3) On competition from classmates - you are going to lose out more on this front in OCR vs the guys that are coming with PE experience so you need a workaround (strong networking & internships). However I wouldn't shy away from Wharton just because there's a lot pre-MBA PE folks there. The competition can help elevate your preparation but you will need to find opportunities outside of OCR where you can showcase that strength and preparation. You can make this work to your benefit if you surprise your interviewers with your deal knowledge / investment intuition in spite of not having PE experience.

TL:DR - The school is not going to make the difference here. But how much you hustle will.

 

Thanks! This is all good stuff - yes, not having had a pre-MBA PE stint is probably the single largest stumbling block.

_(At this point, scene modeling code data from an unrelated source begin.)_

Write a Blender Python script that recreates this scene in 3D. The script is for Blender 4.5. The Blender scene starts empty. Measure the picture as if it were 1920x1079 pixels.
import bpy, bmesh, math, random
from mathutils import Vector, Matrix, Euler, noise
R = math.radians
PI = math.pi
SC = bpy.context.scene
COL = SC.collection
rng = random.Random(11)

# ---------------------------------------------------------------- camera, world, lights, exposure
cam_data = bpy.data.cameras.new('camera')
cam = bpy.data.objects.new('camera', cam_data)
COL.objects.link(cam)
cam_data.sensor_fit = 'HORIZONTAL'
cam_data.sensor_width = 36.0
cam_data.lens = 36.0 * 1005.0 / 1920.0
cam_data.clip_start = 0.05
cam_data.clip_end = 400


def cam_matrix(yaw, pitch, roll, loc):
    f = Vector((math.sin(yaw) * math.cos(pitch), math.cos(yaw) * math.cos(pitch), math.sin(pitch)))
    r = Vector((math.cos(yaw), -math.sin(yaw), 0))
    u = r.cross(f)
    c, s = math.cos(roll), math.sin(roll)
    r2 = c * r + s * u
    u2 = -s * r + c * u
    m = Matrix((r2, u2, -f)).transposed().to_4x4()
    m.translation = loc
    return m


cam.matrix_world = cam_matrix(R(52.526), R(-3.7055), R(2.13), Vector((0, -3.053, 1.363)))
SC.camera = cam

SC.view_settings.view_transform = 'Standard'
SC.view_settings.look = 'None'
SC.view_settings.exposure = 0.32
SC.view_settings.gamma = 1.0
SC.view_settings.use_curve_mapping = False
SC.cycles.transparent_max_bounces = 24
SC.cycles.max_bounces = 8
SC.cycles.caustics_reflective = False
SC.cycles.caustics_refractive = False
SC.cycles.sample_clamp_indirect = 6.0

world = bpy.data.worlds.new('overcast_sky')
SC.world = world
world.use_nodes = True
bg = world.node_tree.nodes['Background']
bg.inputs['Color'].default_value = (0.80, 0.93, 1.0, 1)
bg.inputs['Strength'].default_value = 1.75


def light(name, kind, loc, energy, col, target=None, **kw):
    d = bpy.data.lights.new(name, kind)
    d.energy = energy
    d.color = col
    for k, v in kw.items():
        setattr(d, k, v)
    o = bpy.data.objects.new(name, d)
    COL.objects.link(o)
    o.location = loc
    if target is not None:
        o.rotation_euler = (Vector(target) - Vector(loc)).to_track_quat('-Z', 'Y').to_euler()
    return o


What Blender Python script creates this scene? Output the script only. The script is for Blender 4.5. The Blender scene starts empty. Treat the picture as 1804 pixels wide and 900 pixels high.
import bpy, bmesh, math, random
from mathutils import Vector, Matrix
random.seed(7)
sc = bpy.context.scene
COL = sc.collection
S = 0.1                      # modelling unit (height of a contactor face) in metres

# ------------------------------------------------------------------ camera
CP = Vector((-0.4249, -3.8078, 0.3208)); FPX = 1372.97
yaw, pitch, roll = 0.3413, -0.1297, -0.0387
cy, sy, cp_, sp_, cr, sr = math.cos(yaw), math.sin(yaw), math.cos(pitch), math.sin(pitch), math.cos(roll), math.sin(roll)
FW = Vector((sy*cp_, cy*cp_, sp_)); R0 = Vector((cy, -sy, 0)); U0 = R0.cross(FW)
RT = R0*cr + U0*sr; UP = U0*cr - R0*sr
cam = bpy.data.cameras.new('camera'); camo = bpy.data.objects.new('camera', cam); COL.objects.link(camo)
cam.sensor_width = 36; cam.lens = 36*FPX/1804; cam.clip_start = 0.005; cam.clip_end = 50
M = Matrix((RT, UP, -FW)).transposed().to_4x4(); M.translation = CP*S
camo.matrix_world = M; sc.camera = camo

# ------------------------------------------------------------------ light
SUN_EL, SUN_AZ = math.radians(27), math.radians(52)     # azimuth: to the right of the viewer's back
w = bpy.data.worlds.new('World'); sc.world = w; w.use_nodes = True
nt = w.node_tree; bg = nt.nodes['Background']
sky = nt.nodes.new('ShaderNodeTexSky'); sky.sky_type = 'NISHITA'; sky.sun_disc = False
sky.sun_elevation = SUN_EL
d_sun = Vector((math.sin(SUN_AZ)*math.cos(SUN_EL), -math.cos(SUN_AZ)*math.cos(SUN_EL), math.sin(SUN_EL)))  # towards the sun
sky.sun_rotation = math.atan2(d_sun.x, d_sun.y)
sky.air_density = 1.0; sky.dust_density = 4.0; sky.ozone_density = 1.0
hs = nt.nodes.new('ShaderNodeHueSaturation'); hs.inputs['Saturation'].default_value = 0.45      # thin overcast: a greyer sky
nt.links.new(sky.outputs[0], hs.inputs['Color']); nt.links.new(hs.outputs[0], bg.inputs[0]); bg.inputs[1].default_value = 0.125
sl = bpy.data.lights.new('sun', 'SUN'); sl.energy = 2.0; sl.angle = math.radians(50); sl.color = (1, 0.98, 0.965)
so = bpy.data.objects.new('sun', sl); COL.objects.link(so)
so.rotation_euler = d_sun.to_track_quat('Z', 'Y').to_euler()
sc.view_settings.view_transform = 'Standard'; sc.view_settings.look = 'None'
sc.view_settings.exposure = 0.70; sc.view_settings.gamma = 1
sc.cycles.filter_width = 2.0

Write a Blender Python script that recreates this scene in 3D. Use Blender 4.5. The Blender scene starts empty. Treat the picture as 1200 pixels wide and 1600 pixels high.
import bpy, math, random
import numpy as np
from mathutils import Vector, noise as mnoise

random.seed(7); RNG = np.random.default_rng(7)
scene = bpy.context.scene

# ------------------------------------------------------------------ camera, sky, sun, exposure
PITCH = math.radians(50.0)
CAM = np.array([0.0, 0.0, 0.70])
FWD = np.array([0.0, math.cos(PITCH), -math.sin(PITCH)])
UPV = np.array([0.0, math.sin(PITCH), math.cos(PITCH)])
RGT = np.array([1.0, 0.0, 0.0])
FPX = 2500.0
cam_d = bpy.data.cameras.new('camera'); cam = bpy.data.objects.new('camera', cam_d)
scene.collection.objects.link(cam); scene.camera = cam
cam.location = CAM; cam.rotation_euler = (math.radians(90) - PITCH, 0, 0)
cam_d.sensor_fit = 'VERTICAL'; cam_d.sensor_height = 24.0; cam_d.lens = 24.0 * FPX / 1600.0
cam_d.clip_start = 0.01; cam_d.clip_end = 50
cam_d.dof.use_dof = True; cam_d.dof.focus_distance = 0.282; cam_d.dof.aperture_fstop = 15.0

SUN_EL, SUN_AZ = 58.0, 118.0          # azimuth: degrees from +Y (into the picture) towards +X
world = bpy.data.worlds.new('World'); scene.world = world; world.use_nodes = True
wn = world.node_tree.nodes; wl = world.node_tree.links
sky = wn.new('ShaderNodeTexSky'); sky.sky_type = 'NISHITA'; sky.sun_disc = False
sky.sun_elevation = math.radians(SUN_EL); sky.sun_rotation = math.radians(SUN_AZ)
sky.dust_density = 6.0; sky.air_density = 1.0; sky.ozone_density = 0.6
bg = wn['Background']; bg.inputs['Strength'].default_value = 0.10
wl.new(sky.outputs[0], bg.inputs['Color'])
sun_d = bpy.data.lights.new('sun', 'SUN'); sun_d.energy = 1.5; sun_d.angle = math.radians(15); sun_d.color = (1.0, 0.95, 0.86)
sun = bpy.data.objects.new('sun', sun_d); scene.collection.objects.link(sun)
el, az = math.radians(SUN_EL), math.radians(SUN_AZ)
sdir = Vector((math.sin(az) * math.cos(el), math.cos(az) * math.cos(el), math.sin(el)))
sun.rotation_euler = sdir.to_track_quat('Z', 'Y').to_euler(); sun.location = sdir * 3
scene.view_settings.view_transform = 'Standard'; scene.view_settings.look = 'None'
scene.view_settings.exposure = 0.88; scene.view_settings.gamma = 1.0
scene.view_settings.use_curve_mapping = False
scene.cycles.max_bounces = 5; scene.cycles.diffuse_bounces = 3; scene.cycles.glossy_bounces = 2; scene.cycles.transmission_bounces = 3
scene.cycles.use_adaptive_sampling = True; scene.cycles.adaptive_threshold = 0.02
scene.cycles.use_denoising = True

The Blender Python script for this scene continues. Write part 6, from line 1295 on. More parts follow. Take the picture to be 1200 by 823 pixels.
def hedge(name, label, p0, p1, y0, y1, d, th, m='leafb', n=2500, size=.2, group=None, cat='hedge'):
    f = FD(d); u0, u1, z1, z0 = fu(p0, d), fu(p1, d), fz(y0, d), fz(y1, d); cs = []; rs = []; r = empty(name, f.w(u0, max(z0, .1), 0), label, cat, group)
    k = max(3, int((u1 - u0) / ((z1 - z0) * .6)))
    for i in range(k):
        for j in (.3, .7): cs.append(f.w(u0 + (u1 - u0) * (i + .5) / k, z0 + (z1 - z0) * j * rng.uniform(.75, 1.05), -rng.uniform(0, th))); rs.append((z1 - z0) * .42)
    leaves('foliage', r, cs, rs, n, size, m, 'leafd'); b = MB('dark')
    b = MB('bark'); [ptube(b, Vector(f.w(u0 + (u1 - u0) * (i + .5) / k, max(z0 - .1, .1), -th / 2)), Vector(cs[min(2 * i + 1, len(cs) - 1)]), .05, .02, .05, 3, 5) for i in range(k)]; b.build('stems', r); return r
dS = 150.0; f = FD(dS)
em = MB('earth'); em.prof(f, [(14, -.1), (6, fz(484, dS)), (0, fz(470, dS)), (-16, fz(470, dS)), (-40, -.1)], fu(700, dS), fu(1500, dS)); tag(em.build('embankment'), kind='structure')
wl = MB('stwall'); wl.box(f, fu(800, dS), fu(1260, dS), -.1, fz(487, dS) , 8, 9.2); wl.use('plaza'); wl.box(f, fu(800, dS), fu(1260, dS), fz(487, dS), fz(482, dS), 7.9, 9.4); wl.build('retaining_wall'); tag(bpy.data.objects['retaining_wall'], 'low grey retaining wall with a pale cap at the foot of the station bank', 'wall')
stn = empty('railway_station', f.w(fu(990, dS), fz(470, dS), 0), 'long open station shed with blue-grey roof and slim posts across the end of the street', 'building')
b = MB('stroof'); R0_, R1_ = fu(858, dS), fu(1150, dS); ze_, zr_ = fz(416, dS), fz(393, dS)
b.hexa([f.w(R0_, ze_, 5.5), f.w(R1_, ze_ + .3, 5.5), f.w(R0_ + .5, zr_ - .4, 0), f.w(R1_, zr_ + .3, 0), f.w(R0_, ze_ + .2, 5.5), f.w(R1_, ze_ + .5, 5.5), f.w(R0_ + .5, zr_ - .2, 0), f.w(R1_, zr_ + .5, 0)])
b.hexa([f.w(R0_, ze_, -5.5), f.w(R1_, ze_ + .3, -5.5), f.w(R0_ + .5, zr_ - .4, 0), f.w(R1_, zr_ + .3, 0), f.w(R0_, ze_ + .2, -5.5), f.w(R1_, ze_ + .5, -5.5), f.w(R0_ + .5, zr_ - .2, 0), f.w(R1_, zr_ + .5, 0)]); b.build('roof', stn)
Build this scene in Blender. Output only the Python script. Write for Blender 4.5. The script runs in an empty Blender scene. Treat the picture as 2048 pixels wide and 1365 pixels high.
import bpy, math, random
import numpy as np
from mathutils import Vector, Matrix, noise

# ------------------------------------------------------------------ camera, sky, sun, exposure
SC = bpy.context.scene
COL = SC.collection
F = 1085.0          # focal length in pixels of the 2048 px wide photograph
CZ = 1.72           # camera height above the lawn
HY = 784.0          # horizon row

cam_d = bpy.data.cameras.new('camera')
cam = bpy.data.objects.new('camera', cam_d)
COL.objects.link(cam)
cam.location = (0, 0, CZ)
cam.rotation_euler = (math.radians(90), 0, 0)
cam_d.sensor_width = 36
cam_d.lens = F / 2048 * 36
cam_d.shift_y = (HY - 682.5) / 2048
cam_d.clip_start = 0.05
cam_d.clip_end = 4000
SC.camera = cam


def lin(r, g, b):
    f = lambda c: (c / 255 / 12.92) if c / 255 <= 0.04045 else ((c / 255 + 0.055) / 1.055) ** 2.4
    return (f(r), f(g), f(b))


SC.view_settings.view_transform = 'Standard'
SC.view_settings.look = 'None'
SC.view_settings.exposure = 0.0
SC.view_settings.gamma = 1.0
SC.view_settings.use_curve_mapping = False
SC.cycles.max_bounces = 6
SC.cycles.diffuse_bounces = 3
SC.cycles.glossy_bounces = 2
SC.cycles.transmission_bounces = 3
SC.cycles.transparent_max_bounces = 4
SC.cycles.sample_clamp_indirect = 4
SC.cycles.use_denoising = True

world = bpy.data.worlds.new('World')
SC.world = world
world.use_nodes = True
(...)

Makes me wonder if I should've just taken that LMM niche industry offer a couple years back...

Seems like the angle here will be to focus on pre-MBA and school year internships in order to bridge the experience gap. Wharton will give me better access to the NYC universe of firms, but I've also been told by a couple of folks in the industry that they exclusively target H/S for recruiting (though it is mostly H/S alums saying this), with the occasional W in the mix. My biggest concern is that W won't provide quite the boost to my brand and network needed to get not only the first job out, but the 2nd, 3rd and so on, up to the fundraise to start my own firm.

From your experience, what are are some different value-adds that growth firms look for in candidates vs buyout firms?

 

I know for a fact there are a handful of Wharton/Booth people who get into PE without PE experience. That being said the opps probably don't nearly compare to what Stanford can offer. I wouldn't expect aid coming from IB, so it is a question of tradeoffs. I would take Wharton, 50K is a good amount of $ and Wharton offers great PE opportunities.